• Records:
________________________

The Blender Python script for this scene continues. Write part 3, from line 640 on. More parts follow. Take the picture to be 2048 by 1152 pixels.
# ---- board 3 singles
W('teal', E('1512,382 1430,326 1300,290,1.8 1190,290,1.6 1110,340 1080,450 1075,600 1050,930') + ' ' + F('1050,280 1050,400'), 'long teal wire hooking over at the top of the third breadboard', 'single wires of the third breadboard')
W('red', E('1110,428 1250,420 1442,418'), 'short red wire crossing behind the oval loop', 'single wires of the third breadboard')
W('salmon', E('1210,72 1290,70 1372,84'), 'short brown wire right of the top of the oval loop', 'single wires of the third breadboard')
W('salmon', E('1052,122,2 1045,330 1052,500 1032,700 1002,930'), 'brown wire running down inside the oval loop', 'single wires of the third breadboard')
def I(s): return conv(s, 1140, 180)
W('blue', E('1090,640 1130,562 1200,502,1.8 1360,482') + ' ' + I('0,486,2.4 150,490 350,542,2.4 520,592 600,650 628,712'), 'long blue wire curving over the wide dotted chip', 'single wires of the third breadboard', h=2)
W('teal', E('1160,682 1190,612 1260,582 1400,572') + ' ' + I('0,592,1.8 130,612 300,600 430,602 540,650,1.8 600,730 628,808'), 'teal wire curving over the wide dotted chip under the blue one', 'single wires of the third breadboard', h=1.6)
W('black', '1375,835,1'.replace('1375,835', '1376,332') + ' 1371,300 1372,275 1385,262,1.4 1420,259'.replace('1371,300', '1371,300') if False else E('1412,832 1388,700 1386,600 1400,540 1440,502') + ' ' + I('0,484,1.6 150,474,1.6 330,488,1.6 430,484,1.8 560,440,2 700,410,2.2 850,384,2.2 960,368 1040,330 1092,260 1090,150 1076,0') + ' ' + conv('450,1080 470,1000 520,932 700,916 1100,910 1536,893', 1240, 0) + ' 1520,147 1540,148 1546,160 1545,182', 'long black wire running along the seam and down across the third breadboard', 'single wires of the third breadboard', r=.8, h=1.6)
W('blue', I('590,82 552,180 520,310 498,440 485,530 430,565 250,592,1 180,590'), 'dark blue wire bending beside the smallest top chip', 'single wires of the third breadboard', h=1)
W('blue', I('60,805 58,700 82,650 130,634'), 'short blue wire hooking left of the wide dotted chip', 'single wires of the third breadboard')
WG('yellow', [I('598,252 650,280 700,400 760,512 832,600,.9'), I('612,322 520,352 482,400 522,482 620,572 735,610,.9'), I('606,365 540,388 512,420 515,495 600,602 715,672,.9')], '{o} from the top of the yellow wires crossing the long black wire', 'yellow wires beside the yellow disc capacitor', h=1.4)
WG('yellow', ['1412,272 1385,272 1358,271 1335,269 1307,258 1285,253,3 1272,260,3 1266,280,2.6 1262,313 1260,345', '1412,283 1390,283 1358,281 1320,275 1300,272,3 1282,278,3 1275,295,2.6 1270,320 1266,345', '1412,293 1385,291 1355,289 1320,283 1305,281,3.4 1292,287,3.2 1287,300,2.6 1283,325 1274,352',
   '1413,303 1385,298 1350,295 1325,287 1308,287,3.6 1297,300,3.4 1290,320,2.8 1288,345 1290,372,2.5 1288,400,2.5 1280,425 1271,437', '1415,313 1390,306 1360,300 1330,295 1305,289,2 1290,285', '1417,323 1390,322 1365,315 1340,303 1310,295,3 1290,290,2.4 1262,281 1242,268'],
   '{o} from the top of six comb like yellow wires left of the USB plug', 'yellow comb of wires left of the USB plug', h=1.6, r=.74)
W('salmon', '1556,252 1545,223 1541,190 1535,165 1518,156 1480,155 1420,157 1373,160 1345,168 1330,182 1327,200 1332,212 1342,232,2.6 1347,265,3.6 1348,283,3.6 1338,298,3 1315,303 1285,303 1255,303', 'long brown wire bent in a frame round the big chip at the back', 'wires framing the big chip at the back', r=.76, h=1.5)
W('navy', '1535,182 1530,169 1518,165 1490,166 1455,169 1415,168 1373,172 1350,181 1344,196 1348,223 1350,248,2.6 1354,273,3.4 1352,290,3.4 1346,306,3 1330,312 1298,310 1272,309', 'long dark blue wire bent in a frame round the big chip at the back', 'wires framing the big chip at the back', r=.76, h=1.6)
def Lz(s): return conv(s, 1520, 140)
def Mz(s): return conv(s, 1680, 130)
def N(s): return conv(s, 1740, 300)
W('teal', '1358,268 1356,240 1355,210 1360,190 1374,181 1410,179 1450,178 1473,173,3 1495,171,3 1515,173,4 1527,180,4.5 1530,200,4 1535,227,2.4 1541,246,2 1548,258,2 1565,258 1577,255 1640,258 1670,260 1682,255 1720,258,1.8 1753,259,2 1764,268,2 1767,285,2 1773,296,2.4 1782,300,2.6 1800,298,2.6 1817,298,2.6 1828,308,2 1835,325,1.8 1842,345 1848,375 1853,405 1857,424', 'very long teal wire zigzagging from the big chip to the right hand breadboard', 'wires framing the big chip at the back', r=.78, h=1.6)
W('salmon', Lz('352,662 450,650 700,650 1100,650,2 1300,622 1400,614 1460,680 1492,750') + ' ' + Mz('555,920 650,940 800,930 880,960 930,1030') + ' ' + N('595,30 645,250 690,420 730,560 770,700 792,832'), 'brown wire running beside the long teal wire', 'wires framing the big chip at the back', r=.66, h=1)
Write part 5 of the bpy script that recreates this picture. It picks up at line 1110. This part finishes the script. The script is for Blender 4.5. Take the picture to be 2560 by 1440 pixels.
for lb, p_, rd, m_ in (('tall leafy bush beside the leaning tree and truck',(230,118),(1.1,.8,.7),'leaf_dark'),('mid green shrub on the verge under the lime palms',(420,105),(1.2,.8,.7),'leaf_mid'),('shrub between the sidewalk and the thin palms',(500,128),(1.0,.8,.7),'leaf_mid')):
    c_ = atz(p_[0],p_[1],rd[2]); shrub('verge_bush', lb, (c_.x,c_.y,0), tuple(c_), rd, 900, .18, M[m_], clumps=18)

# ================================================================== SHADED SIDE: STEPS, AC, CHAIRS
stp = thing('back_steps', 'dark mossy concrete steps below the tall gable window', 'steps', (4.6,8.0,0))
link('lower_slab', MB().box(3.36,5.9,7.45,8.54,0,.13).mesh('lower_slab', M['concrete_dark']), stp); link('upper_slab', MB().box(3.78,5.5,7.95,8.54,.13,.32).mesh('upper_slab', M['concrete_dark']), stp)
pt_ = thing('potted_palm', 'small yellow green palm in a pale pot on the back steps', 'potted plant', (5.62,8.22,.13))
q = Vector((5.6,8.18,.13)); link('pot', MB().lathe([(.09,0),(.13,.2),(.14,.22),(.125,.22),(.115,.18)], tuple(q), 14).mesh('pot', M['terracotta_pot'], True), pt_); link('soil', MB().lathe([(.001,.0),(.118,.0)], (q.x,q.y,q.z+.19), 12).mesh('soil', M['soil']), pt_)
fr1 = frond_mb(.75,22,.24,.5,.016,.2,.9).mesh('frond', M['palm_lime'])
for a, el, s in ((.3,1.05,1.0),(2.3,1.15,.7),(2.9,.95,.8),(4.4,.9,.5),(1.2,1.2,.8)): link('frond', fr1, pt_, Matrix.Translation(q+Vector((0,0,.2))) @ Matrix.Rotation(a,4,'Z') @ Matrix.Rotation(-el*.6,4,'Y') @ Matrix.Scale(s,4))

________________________

Each line of the listing above should be output exactly.

• Result:
The Blender Python script for this scene continues. Write part 3, from line 640 on. More parts follow. Take the picture to be 2048 by 1152 pixels.
# ---- board 3 singles
W('teal', E('1512,382 1430,326 1300,290,1.8 1190,290,1.6 1110,340 1080,450 1075,600 1050,930') + ' ' + F('1050,280 1050,400'), 'long teal wire hooking over at the top of the third breadboard', 'single wires of the third breadboard')
W('red', E('1110,428 1250,420 1442,418'), 'short red wire crossing behind the oval loop', 'single wires of the third breadboard')
W('salmon', E('1210,72 1290,70 1372,84'), 'short brown wire right of the top of the oval loop', 'single wires of the third breadboard')
W('salmon', E('1052,122,2 1045,330 1052,500 1032,700 1002,930'), 'brown wire running down inside the oval loop', 'single wires of the third breadboard')
def I(s): return conv(s, 1140, 180)
W('blue', E('1090,640 1130,562 1200,502,1.8 1360,482') + ' ' + I('0,486,2.4 150,490 350,542,2.4 520,592 600,650 628,712'), 'long blue wire curving over the wide dotted chip', 'single wires of the third breadboard', h=2)
W('teal', E('1160,682 1190,612 1260,582 1400,572') + ' ' + I('0,592,1.8 130,612 300,600 430,602 540,650,1.8 600,730 628,808'), 'teal wire curving over the wide dotted chip under the blue one', 'single wires of the third breadboard', h=1.6)
W('black', '1375,835,1'.replace('1375,835', '1376,332') + ' 1371,300 1372,275 1385,262,1.4 1420,259'.replace('1371,300', '1371,300') if False else E('1412,832 1388,700 1386,600 1400,540 1440,502') + ' ' + I('0,484,1.6 150,474,1.6 330,488,1.6 430,484,1.8 560,440,2 700,410,2.2 850,384,2.2 960,368 1040,330 1092,260 1090,150 1076,0') + ' ' + conv('450,1080 470,1000 520,932 700,916 1100,910 1536,893', 1240, 0) + ' 1520,147 1540,148 1546,160 1545,182', 'long black wire running along the seam and down across the third breadboard', 'single wires of the third breadboard', r=.8, h=1.6)
W('blue', I('590,82 552,180 520,310 498,440 485,530 430,565 250,592,1 180,590'), 'dark blue wire bending beside the smallest top chip', 'single wires of the third breadboard', h=1)
W('blue', I('60,805 58,700 82,650 130,634'), 'short blue wire hooking left of the wide dotted chip', 'single wires of the third breadboard')
WG('yellow', [I('598,252 650,280 700,400 760,512 832,600,.9'), I('612,322 520,352 482,400 522,482 620,572 735,610,.9'), I('606,365 540,388 512,420 515,495 600,602 715,672,.9')], '{o} from the top of the yellow wires crossing the long black wire', 'yellow wires beside the yellow disc capacitor', h=1.4)
WG('yellow', ['1412,272 1385,272 1358,271 1335,269 1307,258 1285,253,3 1272,260,3 1266,280,2.6 1262,313 1260,345', '1412,283 1390,283 1358,281 1320,275 1300,272,3 1282,278,3 1275,295,2.6 1270,320 1266,345', '1412,293 1385,291 1355,289 1320,283 1305,281,3.4 1292,287,3.2 1287,300,2.6 1283,325 1274,352',
   '1413,303 1385,298 1350,295 1325,287 1308,287,3.6 1297,300,3.4 1290,320,2.8 1288,345 1290,372,2.5 1288,400,2.5 1280,425 1271,437', '1415,313 1390,306 1360,300 1330,295 1305,289,2 1290,285', '1417,323 1390,322 1365,315 1340,303 1310,295,3 1290,290,2.4 1262,281 1242,268'],
   '{o} from the top of six comb like yellow wires left of the USB plug', 'yellow comb of wires left of the USB plug', h=1.6, r=.74)
W('salmon', '1556,252 1545,223 1541,190 1535,165 1518,156 1480,155 1420,157 1373,160 1345,168 1330,182 1327,200 1332,212 1342,232,2.6 1347,265,3.6 1348,283,3.6 1338,298,3 1315,303 1285,303 1255,303', 'long brown wire bent in a frame round the big chip at the back', 'wires framing the big chip at the back', r=.76, h=1.5)
W('navy', '1535,182 1530,169 1518,165 1490,166 1455,169 1415,168 1373,172 1350,181 1344,196 1348,223 1350,248,2.6 1354,273,3.4 1352,290,3.4 1346,306,3 1330,312 1298,310 1272,309', 'long dark blue wire bent in a frame round the big chip at the back', 'wires framing the big chip at the back', r=.76, h=1.6)
def Lz(s): return conv(s, 1520, 140)
def Mz(s): return conv(s, 1680, 130)
def N(s): return conv(s, 1740, 300)
W('teal', '1358,268 1356,240 1355,210 1360,190 1374,181 1410,179 1450,178 1473,173,3 1495,171,3 1515,173,4 1527,180,4.5 1530,200,4 1535,227,2.4 1541,246,2 1548,258,2 1565,258 1577,255 1640,258 1670,260 1682,255 1720,258,1.8 1753,259,2 1764,268,2 1767,285,2 1773,296,2.4 1782,300,2.6 1800,298,2.6 1817,298,2.6 1828,308,2 1835,325,1.8 1842,345 1848,375 1853,405 1857,424', 'very long teal wire zigzagging from the big chip to the right hand breadboard', 'wires framing the big chip at the back', r=.78, h=1.6)
W('salmon', Lz('352,662 450,650 700,650 1100,650,2 1300,622 1400,614 1460,680 1492,750') + ' ' + Mz('555,920 650,940 800,930 880,960 930,1030') + ' ' + N('595,30 645,250 690,420 730,560 770,700 792,832'), 'brown wire running beside the long teal wire', 'wires framing the big chip at the back', r=.66, h=1)
Write part 5 of the bpy script that recreates this picture. It picks up at line 1110. This part finishes the script. The script is for Blender 4.5. Take the picture to be 2560 by 1440 pixels.
for lb, p_, rd, m_ in (('tall leafy bush beside the leaning tree and truck',(230,118),(1.1,.8,.7),'leaf_dark'),('mid green shrub on the verge under the lime palms',(420,105),(1.2,.8,.7),'leaf_mid'),('shrub between the sidewalk and the thin palms',(500,128),(1.0,.8,.7),'leaf_mid')):
    c_ = atz(p_[0],p_[1],rd[2]); shrub('verge_bush', lb, (c_.x,c_.y,0), tuple(c_), rd, 900, .18, M[m_], clumps=18)

# ================================================================== SHADED SIDE: STEPS, AC, CHAIRS
stp = thing('back_steps', 'dark mossy concrete steps below the tall gable window', 'steps', (4.6,8.0,0))
link('lower_slab', MB().box(3.36,5.9,7.45,8.54,0,.13).mesh('lower_slab', M['concrete_dark']), stp); link('upper_slab', MB().box(3.78,5.5,7.95,8.54,.13,.32).mesh('upper_slab', M['concrete_dark']), stp)
pt_ = thing('potted_palm', 'small yellow green palm in a pale pot on the back steps', 'potted plant', (5.62,8.22,.13))
q = Vector((5.6,8.18,.13)); link('pot', MB().lathe([(.09,0),(.13,.2),(.14,.22),(.125,.22),(.115,.18)], tuple(q), 14).mesh('pot', M['terracotta_pot'], True), pt_); link('soil', MB().lathe([(.001,.0),(.118,.0)], (q.x,q.y,q.z+.19), 12).mesh('soil', M['soil']), pt_)
fr1 = frond_mb(.75,22,.24,.5,.016,.2,.9).mesh('frond', M['palm_lime'])
for a, el, s in ((.3,1.05,1.0),(2.3,1.15,.7),(2.9,.95,.8),(4.4,.9,.5),(1.2,1.2,.8)): link('frond', fr1, pt_, Matrix.Translation(q+Vector((0,0,.2))) @ Matrix.Rotation(a,4,'Z') @ Matrix.Rotation(-el*.6,4,'Y') @ Matrix.Scale(s,4))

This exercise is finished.